**Task brief**
Check each line of the listing, and copy it if it contains the word "that".

**Available data**
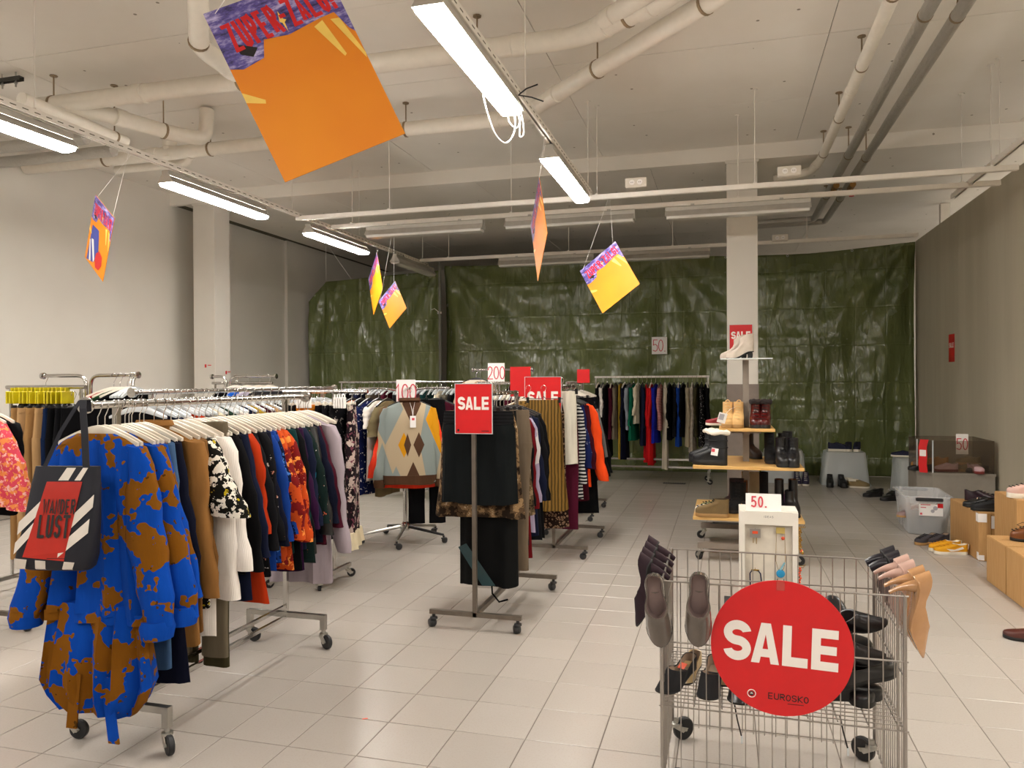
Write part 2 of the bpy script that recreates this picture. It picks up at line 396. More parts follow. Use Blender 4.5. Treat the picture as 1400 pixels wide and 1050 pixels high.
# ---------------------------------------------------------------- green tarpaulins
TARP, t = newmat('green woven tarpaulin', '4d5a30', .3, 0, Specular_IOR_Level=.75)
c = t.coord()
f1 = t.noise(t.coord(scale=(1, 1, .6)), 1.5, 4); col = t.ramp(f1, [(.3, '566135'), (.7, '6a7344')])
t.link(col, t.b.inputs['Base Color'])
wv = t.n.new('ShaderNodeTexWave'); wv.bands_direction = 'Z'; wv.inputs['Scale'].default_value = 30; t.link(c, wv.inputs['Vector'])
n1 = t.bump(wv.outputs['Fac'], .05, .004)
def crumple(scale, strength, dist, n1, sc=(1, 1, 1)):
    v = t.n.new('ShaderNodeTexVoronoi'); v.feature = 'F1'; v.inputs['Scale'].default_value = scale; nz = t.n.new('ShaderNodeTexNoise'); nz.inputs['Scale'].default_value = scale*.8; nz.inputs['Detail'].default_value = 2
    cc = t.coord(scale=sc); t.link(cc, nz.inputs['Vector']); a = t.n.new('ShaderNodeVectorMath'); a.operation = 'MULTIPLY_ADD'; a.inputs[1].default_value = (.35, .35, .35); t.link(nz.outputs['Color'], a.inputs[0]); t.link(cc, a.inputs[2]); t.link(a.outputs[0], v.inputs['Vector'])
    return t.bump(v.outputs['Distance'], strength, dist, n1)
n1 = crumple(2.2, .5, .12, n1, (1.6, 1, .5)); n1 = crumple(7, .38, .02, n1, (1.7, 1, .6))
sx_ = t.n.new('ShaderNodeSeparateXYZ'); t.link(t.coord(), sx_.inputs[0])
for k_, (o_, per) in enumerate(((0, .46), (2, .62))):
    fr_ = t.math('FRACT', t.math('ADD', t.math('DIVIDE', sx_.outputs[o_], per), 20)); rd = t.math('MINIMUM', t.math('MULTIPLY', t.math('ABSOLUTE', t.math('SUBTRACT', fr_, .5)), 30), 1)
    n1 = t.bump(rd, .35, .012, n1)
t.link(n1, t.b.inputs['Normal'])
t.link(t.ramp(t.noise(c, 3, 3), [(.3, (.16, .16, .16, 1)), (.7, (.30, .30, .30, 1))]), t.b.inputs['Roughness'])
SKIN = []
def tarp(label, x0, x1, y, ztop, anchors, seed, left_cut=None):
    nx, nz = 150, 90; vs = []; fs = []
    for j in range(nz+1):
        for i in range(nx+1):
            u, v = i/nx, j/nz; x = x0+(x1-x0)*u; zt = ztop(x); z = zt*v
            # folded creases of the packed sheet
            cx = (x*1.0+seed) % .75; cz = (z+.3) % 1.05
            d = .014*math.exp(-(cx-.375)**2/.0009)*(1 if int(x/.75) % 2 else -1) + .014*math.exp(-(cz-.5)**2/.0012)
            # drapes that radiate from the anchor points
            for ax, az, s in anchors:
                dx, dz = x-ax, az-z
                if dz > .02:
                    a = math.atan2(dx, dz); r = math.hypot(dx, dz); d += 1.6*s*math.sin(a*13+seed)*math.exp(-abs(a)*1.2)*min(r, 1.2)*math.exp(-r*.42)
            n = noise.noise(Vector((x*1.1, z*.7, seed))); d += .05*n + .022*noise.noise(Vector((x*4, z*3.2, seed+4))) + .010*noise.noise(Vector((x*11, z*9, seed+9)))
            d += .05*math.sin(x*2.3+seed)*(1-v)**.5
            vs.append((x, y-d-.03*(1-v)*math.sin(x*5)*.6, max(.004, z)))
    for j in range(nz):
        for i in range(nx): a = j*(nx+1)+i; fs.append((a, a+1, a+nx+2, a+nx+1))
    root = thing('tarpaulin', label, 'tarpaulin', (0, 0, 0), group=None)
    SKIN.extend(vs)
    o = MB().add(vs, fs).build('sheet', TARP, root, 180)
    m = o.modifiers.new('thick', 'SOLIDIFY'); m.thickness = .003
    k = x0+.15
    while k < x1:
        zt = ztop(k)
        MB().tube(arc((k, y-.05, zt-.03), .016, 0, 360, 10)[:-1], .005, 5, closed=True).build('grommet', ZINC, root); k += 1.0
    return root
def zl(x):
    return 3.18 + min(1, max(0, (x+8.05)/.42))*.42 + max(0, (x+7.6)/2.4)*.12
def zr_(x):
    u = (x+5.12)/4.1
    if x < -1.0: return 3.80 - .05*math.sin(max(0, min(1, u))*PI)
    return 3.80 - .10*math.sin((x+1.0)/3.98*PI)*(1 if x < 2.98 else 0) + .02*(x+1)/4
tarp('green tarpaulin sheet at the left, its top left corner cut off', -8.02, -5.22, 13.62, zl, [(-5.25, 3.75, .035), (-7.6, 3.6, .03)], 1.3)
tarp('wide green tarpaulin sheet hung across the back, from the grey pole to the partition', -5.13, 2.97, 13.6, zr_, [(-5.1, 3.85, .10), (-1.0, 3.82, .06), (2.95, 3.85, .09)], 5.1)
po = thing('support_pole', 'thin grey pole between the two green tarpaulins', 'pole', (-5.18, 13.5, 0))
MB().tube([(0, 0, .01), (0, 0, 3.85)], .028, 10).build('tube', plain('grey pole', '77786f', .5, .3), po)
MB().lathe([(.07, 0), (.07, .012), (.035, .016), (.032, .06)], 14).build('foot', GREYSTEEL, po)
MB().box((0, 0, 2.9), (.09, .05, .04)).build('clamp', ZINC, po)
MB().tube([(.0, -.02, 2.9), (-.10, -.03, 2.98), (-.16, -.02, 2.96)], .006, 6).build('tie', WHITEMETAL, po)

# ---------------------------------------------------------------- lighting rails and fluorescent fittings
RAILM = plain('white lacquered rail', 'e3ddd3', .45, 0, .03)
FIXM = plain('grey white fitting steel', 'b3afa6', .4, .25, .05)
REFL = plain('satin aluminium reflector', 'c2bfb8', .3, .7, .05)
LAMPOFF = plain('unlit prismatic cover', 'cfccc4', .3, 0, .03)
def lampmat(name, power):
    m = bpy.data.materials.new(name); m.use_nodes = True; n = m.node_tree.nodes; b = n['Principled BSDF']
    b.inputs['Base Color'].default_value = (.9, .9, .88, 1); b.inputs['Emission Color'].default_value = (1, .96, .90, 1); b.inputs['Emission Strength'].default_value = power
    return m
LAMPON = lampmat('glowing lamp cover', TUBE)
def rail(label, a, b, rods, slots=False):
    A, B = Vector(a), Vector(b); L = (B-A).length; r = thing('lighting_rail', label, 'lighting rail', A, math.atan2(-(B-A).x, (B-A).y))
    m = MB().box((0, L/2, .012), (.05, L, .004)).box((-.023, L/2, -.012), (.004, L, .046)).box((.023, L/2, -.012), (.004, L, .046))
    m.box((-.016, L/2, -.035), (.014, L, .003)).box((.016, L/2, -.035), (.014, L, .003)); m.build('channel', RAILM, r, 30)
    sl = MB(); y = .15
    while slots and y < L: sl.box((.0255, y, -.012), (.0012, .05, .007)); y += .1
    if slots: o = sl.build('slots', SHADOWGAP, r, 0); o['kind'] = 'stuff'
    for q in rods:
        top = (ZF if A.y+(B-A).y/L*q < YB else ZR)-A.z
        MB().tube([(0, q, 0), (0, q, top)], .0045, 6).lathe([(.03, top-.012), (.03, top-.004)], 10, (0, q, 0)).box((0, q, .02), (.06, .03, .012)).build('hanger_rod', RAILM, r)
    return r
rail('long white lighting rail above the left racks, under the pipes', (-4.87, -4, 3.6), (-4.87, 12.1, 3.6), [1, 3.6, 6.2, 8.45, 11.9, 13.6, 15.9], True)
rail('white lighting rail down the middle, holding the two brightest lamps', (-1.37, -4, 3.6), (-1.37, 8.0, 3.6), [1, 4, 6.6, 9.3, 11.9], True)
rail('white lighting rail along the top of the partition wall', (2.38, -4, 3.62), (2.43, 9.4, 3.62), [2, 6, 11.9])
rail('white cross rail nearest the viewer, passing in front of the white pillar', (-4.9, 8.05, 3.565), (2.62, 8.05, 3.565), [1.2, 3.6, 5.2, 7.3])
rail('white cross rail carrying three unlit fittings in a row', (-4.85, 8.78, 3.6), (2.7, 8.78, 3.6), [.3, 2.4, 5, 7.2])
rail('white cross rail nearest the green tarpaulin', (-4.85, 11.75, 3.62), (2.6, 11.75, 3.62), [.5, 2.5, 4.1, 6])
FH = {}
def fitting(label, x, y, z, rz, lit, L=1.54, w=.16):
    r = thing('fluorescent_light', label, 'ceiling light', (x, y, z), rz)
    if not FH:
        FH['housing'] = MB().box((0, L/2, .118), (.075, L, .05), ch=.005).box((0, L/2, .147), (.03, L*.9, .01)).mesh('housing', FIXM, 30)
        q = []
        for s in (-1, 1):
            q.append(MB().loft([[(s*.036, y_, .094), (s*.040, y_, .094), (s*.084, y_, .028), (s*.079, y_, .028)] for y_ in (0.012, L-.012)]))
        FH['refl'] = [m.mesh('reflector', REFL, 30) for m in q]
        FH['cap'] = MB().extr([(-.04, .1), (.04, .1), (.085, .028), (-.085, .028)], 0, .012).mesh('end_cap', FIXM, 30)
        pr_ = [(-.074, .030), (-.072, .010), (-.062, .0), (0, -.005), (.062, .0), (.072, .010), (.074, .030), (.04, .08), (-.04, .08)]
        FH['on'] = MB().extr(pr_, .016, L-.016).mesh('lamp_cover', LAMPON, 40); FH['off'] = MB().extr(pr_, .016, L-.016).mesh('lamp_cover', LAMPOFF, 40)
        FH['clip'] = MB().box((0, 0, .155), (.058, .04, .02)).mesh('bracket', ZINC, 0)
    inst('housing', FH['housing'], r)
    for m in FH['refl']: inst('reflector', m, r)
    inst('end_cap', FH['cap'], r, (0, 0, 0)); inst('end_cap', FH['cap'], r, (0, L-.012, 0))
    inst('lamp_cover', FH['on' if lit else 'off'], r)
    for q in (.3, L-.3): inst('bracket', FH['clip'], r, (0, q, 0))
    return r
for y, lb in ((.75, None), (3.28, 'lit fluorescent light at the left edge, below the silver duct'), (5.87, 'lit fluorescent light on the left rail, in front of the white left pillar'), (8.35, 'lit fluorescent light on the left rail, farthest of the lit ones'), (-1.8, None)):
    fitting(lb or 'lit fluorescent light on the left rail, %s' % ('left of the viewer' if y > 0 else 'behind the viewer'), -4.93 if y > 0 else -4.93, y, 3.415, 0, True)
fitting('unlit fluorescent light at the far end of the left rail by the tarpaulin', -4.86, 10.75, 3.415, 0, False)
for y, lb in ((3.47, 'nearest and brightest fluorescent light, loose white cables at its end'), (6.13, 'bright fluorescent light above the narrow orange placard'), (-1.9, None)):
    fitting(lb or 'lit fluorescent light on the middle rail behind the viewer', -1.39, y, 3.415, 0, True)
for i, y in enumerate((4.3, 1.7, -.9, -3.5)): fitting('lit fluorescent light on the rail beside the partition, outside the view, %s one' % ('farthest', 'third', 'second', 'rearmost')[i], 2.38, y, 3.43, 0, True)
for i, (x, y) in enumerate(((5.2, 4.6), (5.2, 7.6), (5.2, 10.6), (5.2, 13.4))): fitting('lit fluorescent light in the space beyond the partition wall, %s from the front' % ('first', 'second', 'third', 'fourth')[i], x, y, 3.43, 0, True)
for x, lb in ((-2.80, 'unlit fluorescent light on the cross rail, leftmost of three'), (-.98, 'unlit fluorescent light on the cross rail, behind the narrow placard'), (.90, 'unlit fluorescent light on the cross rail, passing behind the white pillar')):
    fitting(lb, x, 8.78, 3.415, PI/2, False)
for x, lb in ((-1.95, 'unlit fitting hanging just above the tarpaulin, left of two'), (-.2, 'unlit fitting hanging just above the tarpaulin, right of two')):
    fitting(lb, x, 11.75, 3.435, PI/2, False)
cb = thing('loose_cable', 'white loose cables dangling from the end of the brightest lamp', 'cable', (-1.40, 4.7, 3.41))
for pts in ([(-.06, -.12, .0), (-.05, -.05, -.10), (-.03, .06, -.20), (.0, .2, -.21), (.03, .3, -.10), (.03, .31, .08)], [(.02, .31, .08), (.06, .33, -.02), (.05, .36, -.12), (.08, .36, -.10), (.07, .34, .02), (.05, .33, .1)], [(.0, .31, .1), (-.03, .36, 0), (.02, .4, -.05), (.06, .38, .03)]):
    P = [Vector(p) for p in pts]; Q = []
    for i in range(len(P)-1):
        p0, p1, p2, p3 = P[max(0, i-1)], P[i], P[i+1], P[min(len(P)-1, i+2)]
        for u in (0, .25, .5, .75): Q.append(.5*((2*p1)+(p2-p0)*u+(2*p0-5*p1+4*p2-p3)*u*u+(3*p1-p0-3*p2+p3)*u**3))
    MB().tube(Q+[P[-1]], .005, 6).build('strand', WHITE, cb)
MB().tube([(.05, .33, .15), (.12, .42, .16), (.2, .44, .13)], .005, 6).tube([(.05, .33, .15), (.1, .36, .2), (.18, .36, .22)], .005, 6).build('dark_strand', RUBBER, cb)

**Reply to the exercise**
Write part 2 of the bpy script that recreates this picture. It picks up at line 396. More parts follow. Use Blender 4.5. Treat the picture as 1400 pixels wide and 1050 pixels high.
            # drapes that radiate from the anchor points